The monument was taken down and moved to storage last year after a judge in Decatur agreed with the city’s argument that it had become a threat to public safety during protests about racism and police brutality.

The suit was filed Wednesday, two days short of a year after the monument’s removal, news outlets reported.

The group suggests that city officials colluded to get around a state law protecting historic monuments, the Atlanta Journal-Constitution reported.

It contends that the monument was not found to be a public nuisance.

DeKalb County Judge Clarence Seeliger’s ruling last year said it had become “an increasingly frequent target of graffiti and vandalism, a figurative lightning rod for friction among citizens, and a potential catastrophe that could happen at any time if individuals attempt to forcibly remove or destroy it.”

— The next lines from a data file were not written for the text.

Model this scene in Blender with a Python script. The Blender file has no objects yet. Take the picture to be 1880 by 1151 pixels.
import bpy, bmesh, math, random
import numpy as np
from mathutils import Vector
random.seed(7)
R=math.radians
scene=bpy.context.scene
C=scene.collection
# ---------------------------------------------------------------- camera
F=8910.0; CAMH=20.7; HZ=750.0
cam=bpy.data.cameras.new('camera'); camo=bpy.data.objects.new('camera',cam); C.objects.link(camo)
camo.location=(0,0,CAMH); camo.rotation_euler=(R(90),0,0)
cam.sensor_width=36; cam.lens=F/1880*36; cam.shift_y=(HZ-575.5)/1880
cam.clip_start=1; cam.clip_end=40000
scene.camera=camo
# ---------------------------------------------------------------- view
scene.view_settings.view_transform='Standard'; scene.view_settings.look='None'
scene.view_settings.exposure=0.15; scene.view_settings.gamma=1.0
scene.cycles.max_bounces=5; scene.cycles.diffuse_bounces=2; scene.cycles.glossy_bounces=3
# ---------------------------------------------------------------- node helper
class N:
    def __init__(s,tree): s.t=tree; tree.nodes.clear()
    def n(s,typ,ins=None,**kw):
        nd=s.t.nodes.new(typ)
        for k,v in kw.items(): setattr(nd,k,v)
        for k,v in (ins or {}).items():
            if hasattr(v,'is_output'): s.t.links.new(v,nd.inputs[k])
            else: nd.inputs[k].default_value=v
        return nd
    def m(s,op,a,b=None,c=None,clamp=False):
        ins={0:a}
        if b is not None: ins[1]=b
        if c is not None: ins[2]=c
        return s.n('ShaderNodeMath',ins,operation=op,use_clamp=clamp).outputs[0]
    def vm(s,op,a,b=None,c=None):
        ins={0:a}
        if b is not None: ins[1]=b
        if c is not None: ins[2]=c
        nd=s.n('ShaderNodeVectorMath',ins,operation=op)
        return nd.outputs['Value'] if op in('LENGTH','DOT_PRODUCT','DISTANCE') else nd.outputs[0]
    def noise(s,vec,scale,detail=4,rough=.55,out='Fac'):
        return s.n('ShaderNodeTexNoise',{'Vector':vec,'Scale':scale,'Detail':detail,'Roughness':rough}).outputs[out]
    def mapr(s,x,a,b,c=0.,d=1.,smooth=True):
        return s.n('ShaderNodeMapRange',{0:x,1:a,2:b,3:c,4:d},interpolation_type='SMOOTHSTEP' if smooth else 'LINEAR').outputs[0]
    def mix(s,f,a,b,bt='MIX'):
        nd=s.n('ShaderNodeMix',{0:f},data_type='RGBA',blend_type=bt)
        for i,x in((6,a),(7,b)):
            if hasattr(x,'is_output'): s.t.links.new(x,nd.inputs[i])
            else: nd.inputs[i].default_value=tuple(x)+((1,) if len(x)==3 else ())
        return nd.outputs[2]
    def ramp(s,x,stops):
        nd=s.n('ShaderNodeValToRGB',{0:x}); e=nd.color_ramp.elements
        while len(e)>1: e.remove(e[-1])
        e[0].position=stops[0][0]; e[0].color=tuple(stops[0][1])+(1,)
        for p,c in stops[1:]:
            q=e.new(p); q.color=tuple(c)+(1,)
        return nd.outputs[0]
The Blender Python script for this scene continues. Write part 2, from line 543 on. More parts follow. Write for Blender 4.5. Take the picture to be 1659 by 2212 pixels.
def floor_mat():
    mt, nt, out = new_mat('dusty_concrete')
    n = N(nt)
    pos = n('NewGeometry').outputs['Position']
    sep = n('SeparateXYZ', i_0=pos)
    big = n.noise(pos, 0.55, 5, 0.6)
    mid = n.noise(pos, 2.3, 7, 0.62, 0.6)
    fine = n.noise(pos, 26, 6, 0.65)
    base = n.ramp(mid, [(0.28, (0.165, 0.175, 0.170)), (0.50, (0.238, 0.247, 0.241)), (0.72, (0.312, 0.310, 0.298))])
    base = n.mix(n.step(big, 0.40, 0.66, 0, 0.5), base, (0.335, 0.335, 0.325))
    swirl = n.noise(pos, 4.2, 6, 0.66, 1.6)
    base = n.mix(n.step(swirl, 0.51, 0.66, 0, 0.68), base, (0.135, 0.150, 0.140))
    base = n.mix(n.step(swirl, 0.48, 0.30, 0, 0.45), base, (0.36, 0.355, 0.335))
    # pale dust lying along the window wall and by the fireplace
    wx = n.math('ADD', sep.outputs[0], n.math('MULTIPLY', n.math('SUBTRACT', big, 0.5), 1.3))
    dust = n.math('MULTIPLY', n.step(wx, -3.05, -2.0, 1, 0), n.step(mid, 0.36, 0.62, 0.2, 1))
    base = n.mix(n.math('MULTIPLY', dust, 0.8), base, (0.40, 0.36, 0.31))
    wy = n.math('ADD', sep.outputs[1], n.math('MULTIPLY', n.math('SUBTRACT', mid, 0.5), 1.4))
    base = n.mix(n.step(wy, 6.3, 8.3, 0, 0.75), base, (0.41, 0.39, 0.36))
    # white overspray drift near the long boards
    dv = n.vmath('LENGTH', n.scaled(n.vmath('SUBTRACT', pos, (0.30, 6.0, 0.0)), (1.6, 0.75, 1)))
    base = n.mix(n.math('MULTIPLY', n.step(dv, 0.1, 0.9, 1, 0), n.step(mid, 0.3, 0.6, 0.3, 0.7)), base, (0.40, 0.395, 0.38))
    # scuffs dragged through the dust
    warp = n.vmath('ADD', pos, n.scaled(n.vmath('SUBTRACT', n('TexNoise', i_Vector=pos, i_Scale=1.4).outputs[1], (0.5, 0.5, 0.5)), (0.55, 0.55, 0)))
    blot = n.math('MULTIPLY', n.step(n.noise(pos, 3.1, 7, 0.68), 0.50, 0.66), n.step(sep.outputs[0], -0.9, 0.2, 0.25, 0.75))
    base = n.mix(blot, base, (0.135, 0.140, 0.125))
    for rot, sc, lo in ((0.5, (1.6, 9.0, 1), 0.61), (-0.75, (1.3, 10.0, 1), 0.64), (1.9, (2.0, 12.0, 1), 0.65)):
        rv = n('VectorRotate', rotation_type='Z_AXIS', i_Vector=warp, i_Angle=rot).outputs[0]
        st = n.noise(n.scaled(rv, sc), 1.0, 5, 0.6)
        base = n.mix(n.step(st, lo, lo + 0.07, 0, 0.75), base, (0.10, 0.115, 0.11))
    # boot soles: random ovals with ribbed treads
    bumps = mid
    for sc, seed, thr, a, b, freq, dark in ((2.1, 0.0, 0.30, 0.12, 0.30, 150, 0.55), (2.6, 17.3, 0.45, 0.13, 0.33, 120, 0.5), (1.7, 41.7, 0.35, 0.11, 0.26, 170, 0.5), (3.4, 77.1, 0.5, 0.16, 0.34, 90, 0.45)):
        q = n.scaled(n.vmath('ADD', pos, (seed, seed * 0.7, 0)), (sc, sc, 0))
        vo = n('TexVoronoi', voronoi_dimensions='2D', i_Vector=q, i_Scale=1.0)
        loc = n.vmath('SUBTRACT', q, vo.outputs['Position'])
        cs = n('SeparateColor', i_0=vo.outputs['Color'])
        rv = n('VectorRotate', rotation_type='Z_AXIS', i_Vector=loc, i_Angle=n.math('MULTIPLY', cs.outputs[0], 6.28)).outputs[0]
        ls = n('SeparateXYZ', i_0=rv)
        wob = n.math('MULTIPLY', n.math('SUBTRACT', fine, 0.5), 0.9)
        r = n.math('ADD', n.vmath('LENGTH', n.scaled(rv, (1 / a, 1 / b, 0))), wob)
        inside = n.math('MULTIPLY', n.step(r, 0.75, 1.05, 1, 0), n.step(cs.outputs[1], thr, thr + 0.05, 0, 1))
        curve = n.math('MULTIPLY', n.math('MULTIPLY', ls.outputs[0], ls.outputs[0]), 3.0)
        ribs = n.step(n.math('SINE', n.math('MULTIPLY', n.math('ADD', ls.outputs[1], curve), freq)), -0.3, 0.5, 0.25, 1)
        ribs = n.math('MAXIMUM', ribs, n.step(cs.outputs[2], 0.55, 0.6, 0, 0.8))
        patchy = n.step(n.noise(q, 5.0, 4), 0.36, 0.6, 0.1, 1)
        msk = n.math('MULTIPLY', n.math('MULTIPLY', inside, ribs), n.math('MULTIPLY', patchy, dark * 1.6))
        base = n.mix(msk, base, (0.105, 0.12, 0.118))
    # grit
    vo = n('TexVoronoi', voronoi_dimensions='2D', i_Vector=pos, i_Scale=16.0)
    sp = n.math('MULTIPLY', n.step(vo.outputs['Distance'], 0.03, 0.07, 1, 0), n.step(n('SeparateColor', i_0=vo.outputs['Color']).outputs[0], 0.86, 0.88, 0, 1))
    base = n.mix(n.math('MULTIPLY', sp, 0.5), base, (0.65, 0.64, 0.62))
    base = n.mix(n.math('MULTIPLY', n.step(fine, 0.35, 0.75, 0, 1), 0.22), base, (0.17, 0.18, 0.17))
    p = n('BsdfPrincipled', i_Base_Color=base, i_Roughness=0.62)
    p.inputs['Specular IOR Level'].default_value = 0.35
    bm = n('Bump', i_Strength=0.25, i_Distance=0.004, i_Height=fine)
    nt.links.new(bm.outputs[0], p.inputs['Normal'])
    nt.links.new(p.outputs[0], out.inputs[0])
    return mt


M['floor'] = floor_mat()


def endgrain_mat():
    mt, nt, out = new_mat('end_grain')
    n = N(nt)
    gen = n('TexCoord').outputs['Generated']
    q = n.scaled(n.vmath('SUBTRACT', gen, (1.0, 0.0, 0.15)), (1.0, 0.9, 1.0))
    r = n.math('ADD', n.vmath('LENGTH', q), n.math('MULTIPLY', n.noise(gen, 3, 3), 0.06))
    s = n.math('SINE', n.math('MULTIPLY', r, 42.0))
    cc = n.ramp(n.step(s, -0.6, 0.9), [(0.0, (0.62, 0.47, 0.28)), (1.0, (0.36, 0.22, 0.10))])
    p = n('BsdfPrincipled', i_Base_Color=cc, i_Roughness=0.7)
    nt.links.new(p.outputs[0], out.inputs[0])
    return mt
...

His final order, in September, said the obelisk should never be returned to the square.

“The world is full of controversy. And if we were to say anything that causes controversy is a public nuisance, that’s an endless road to go down,” attorney Walker Chandler, who filed the lawsuit, told WXIA-TV.

In an email to the Atlanta Journal-Constitution, Decatur City Attorney Bryan Downs called the suit a “tardy, vexatious attack on properly entered rulings by a Georgia court of law.”

He said the group had more than three months to try to intervene before Seeliger’s final order but did nothing.

“The Petition they have now filed is factually incorrect, legally flawed, and procedurally deficient,” Downs wrote. “In short, it is a lost cause.”